There is a comfortable story going around about AI in education: that it can replace tutors, accelerate learning, and personalise everything. The reality is more nuanced — and far more interesting.

After working with students from late primary through early university, I have come to believe that AI tutoring is genuinely useful, but only when paired with something it cannot provide on its own: a human who notices what the student is actually struggling with.

What AI does well

Generating practice problems on demand. Re-explaining a concept three different ways in three minutes. Spotting arithmetic slips before the student does. These are real, measurable gains, and any honest educator should welcome them.

What AI quietly misses

AI does not see when a student is performing understanding rather than holding it.

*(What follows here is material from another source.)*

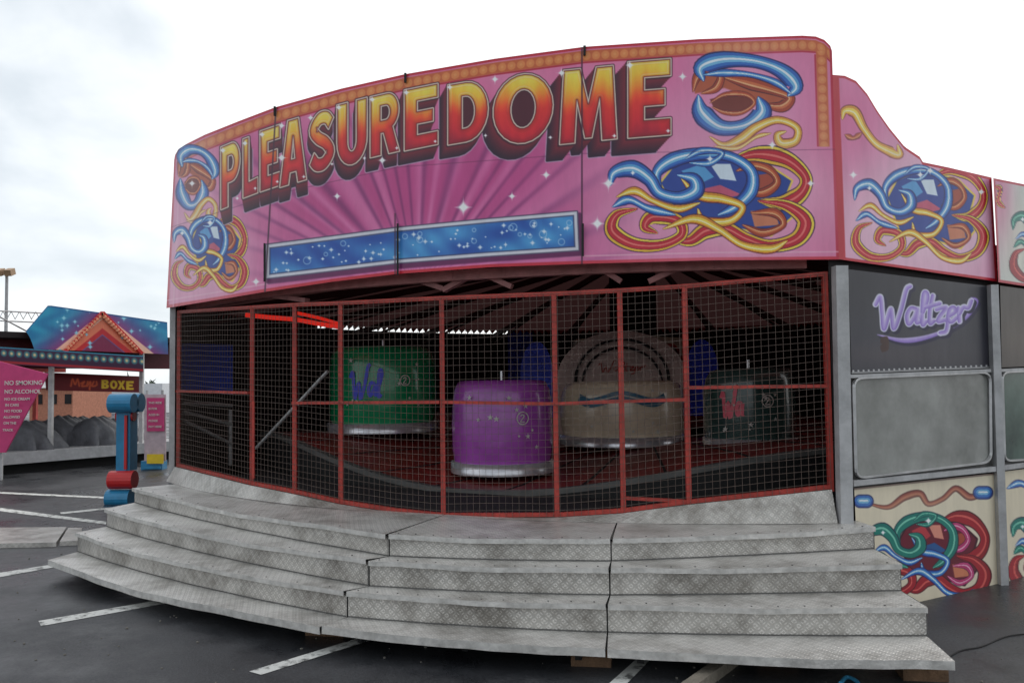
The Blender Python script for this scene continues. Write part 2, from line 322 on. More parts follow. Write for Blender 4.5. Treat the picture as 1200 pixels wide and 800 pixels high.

It does not catch the small hesitations that signal a missing prerequisite from two years ago. It does not know when to push and when to pause. Those judgements still belong to the teacher in the room.

The best lesson I taught last term was the one I almost cancelled — because the student arrived tired and I switched plans on the spot. No model would have made that call.

How I use AI in my own tutoring

  • As a problem generator — fast, varied, and instantly adjustable in difficulty.

  • As a second explainer — for when my analogy did not land and the student needs another angle.

  • As a check on my own marking — useful for catching things I miss when I am tired.

  • Never as the lesson itself.

The point

AI is a tool that rewards teachers who already think carefully about pedagogy. It punishes those who use it as a substitute for that thinking. The students who do best are the ones whose teachers stay in the loop — not the ones whose teachers step out of it.